The Cincinnati Zoo’s Coexistence Impact Fellowship Program, founded in 2023, just welcomed its third cohort in July. The program supports conservationists around the world, providing salaries and resources to help them take on conservation projects and research in their respective communities. The fellows spend a week in Cincinnati for training and to present updates on their respective research projects.
“Most of our partnerships are because the organizations have an equal value on coexistence,” said O’Neil. “So they’re not generally just wildlife focused. They are also embedded in communities.”
That’s something the zoo is deeply familiar with. Located on the westernmost side of Avondale, the zoo’s footprint in the neighborhood originally spanned 65 acres. It has acquired more neighboring blocks in Avondale, as well as reserves in Cincinnati’s suburbs.
“Our original partnerships and our original focus on serving community, which is one of the pillars of our mission, started really in our backyard with Avondale,” said O’Neil. “There are neighbors in Avondale [who] were not benefiting from some of the big institutions that also are in Avondale. Both from an economic perspective, and then also from an ecological perspective.”
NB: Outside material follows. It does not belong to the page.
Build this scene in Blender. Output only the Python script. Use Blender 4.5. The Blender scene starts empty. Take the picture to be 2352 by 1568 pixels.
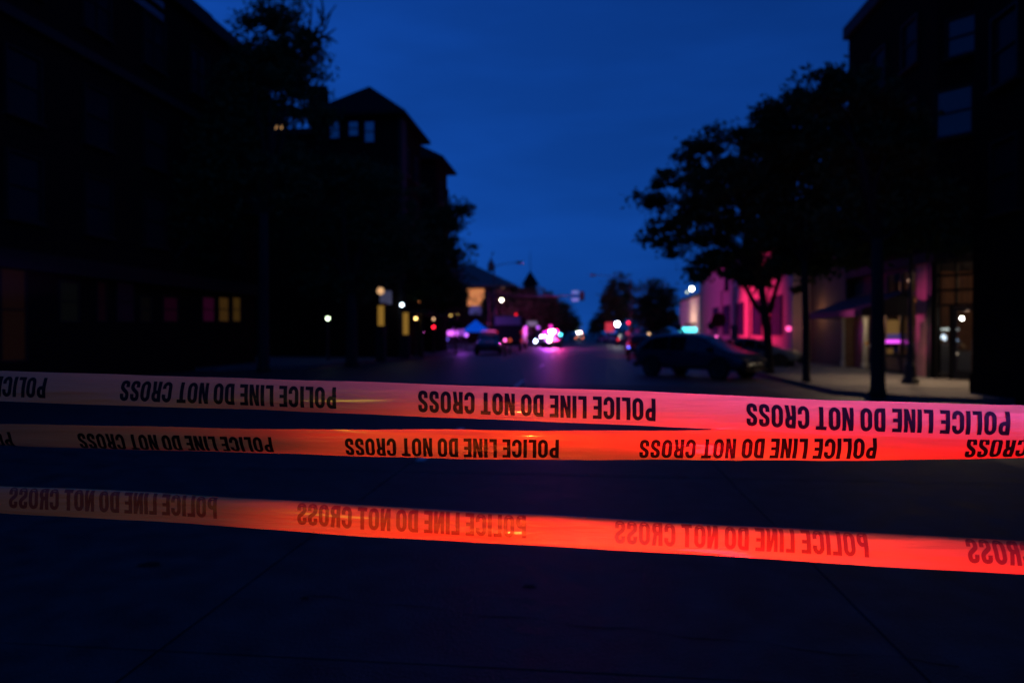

The Cincinnati Zoo, which is located on the hillside of Vine Street, has historically featured a lot of concrete – sidewalks, roads, etc. These factors, combined with Cincinnati’s temperamental plumbing, meant that during major storm events, the zoo’s runoff rainwater would flood the basements of area residents.
Now, under every new habitat the zoo builds, a retention system catches rainwater, which is circulated back through the Zoo. It is focused on doing away with concrete and replacing it with permeable pavers so water seeps in, rather than running out.
Through Let’s Grow Local, a tree-planting initiative from MadTree, the zoo is helping to expand the urban tree canopy across Cincinnati. Through SafeGrowth, a program aimed at addressing the root of crime in neighborhoods, the zoo helped transform Irving Playground with a community-designed pollinator garden, new plants and new trees. Through the Reds Community Fund’s annual Community Makeover, where the Zoo brings each neighborhood a new urban learning garden project.
“Our entire brand of conservation and sustainability is around coexistence and making sure that people in wildlife that share space thrive,” said O’Neil. “Without addressing people’s needs, we will never address nature’s needs.”